‘I fiori di Kirkuk’, l’amore in Iraq ai tempi di Saddam. Il regista: “Najla è una donna coraggiosa”

Aggiornato il 03/05/18 at 04:37 pm


1 nov. (Adnkronos) – C’è il tema sempre attuale dell’amore impossibile tra Najla e Mokhtar, narrata sullo sfondo di un Iraq devastato dal brutale regime di Saddam Hussein, ma anche quello del pericolo dei genocidi e delle persecuzioni contro le minoranze etniche, ancora non del tutto scongiurato. C’è questo e molto altro ne ‘I fiori di Kirkuk’, uno dei film rivelazione di questa quinta edizione del Festival del cinema di Roma.
Girata interamente in Iraq l’attesissima pellicola, che verrà presentata domani alla stampa, e tracciata sulla scia di una coraggiosa donna araba che, facendo da filo conduttore, si trova a dover scegliere tra le proprie tradizioni famigliari e i sentimenti e gli ideali che la animano. “La protagonista è una giovanissima musulmana -ha detto all’Adnkronos il regista Fariborz Kamkari- che forse per la prima volta nel cinema non è moglie, non è madre, non è amante: è una donna vista come essere umano capace di decidere il suo destino. Mi mancava tanto, come regista mediorientale, raccontare la donna in questo modo perché da noi ce ne sono tante ma nel cinema, purtroppo, sono sempre state ignorate”.
Il film pone l’accento sul tema della responsabilità delle scelte personali. La protagonista Najla sceglie infatti, col cuore, di aiutare proprio quelle minoranze perseguitate dagli aggressori categoria cui lei stessa appartiene. “Volevo raccontare -sottolinea il regista- come ognuno di noi può reagire trovandosi a confrontarsi con situazioni così gravi e profonde”. Perché il tema delle minoranze etniche di cui si parla “non è solo quello del genocidio dei curdi ad opera di Saddam, ma un problema più diffuso ancora oggi non del tutto scongiurato”.

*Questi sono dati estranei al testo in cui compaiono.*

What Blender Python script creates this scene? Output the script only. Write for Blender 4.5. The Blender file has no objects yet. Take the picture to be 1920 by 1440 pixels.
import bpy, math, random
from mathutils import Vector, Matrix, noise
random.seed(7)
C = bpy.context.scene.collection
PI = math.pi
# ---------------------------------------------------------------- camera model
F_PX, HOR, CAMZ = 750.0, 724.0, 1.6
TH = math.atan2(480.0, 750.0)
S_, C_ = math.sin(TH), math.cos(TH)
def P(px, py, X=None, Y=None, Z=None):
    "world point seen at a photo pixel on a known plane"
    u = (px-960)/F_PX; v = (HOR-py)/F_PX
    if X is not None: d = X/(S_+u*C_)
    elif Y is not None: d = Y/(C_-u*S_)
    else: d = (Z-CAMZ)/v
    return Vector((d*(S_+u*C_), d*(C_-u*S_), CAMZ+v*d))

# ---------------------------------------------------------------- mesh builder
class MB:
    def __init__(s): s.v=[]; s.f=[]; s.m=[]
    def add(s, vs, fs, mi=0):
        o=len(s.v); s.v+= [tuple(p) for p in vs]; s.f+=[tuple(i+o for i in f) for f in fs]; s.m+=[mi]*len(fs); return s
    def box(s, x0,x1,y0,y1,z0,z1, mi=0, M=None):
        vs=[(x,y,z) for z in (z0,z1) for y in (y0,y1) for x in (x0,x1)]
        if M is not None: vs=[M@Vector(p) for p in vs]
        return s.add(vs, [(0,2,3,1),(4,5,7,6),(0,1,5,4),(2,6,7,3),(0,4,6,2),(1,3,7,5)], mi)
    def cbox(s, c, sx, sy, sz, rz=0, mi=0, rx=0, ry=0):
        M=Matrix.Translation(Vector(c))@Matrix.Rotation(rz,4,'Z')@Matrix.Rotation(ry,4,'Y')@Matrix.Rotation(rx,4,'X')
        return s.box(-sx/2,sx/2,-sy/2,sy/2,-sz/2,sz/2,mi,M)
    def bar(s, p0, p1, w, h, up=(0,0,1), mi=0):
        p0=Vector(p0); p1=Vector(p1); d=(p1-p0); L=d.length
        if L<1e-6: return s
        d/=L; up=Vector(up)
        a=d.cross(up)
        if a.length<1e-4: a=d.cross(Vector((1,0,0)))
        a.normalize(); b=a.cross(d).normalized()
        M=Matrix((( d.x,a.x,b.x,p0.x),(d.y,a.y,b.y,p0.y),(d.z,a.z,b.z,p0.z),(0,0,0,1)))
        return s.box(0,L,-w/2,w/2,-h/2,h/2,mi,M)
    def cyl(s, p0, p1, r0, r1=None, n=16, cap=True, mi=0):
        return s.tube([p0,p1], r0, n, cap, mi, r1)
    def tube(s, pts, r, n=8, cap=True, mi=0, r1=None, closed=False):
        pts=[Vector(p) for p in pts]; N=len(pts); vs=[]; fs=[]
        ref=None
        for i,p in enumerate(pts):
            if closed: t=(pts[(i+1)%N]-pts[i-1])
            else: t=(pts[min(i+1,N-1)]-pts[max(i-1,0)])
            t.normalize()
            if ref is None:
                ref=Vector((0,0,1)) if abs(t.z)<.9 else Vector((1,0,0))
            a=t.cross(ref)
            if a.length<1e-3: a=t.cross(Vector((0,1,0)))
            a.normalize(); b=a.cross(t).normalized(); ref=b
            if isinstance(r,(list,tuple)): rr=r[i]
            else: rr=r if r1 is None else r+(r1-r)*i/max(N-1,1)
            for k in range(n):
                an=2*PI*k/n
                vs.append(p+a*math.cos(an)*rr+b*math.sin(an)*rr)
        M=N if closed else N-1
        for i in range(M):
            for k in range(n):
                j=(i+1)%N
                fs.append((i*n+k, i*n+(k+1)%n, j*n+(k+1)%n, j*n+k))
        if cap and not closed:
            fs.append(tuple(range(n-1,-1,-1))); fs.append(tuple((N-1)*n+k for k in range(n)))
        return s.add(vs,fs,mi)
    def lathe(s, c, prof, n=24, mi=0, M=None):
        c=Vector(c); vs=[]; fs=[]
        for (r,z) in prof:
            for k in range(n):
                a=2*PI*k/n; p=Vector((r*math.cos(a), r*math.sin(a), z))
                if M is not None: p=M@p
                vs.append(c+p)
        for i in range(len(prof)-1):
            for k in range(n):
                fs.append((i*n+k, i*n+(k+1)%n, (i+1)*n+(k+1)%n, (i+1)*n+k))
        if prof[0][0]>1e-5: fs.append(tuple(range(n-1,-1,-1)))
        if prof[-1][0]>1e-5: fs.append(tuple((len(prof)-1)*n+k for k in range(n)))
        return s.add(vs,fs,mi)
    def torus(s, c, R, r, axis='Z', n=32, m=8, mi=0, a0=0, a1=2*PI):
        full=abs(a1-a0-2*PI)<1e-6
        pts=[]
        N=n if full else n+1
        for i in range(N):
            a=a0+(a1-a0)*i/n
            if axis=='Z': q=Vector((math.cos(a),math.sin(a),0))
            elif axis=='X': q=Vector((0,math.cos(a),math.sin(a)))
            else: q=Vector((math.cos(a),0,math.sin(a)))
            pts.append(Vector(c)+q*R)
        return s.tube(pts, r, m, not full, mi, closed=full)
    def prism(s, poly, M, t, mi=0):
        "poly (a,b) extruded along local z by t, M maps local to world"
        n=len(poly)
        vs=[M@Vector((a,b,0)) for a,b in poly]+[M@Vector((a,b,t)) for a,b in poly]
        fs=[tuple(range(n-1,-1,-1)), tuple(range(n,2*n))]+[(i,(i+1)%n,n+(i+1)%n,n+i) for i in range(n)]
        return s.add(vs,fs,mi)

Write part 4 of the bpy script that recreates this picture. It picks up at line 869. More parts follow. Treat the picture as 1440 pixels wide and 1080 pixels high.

‘I fiori di Kirkuk’ è stato girato interamente in Iraq, tra la cittadina di Erbil e quella di Kirkuk. Un progetto apparentemente ostico e sulla carta quasi impossibile, che si è invece rivelato più semplice del previsto anche grazie al coraggio di due produttrici italiane (il film è la prima co-produzione internazionale tra Italia, Svizzera ed Iraq dall’inizio della guerra nel 2003) che ci hanno creduto fin da subito, Fabrizia Falzetti e Dorotea Morlicchio.
“Abbiamo avuto, girando in quei luoghi, una collaborazione che non ci saremmo mai aspettate -ha raccontato all’ADNKRONOS Dorotea Morlicchio- da parte di tutte le autorità. Ci hanno messo a disposizione una scorta di mezzi e militari ma soprattutto siamo stati accolti da un grande entusiasmo”. Un segnale importantissimo “di apertura verso gli stranieri -sottolinea la produttrice- una grande fiducia, non avevano nessun timore”.
Un progetto rischioso nel quale l’investimento di privati appare particolarmente significativo in tempi di tagli pubblici sempre più consistenti. “Il messaggio è anche questo -conclude Morlicchio- visto che i finanziamenti pubblici sono sempre meno è importante che ci siano dei privati che si impegnino in progetti in cui credono”.